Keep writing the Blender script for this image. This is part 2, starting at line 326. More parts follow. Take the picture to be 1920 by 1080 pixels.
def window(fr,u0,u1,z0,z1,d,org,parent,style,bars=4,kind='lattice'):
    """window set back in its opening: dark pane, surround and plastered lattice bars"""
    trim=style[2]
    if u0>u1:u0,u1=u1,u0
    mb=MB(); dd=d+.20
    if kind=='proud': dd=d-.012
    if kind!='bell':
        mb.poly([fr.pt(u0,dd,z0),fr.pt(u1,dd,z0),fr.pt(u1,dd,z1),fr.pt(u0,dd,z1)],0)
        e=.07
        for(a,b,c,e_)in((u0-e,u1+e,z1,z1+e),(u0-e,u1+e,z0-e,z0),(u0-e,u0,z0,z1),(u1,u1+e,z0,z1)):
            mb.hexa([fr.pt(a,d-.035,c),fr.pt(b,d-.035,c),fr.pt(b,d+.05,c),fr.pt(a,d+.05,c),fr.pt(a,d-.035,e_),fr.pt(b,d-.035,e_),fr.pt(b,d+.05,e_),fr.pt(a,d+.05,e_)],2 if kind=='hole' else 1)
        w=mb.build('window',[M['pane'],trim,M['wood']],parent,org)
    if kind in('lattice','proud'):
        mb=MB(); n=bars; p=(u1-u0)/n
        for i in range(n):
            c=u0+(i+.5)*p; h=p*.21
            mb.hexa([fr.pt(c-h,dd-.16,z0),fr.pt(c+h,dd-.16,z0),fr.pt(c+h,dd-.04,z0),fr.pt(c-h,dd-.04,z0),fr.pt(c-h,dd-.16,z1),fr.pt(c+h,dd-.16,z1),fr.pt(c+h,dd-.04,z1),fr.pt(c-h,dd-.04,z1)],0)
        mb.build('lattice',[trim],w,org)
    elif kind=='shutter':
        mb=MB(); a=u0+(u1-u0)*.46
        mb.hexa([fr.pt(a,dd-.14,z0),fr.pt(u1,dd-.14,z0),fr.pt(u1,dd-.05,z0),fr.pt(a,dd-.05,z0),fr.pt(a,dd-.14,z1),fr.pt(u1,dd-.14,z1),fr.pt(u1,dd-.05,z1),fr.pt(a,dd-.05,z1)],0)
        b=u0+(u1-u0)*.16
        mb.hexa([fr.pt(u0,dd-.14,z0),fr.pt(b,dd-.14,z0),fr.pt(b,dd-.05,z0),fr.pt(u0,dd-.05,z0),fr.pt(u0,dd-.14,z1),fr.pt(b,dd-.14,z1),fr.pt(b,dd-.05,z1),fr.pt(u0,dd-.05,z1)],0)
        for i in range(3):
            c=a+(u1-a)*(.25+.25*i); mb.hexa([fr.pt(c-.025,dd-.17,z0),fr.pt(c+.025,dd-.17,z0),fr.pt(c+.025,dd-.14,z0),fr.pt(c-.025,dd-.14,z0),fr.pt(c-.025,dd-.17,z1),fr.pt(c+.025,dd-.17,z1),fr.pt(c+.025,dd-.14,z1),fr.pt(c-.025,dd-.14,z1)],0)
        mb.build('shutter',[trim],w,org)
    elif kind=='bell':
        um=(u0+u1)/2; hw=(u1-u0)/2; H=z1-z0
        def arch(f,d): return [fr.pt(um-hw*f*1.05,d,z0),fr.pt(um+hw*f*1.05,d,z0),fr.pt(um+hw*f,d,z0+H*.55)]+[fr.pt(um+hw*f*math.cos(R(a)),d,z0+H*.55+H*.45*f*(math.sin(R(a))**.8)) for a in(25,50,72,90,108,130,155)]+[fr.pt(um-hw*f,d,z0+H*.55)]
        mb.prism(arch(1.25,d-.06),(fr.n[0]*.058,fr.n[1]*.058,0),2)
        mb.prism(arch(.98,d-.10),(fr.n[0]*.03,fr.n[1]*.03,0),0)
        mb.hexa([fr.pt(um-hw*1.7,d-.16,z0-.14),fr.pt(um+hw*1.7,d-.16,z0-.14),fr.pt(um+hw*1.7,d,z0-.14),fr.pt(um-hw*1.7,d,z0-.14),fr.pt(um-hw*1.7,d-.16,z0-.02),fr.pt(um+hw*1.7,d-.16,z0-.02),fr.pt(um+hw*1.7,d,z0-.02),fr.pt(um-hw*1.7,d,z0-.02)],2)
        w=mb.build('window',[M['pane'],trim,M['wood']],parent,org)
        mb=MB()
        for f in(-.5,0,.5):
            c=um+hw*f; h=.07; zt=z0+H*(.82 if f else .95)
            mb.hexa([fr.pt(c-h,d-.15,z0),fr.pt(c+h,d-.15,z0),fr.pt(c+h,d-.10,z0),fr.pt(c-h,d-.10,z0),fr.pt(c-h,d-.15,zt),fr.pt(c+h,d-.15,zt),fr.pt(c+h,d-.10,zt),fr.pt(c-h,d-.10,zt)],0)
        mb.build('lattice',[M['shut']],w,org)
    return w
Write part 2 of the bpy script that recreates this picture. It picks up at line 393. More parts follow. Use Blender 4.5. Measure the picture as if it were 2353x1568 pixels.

**TO BE DONE:** Return every line from the records above that holds the word "script".

**ANSWER TO THIS PROBLEM:**
Keep writing the Blender script for this image. This is part 2, starting at line 326. More parts follow. Take the picture to be 1920 by 1080 pixels.
Write part 2 of the bpy script that recreates this picture. It picks up at line 393. More parts follow. Use Blender 4.5. Measure the picture as if it were 2353x1568 pixels.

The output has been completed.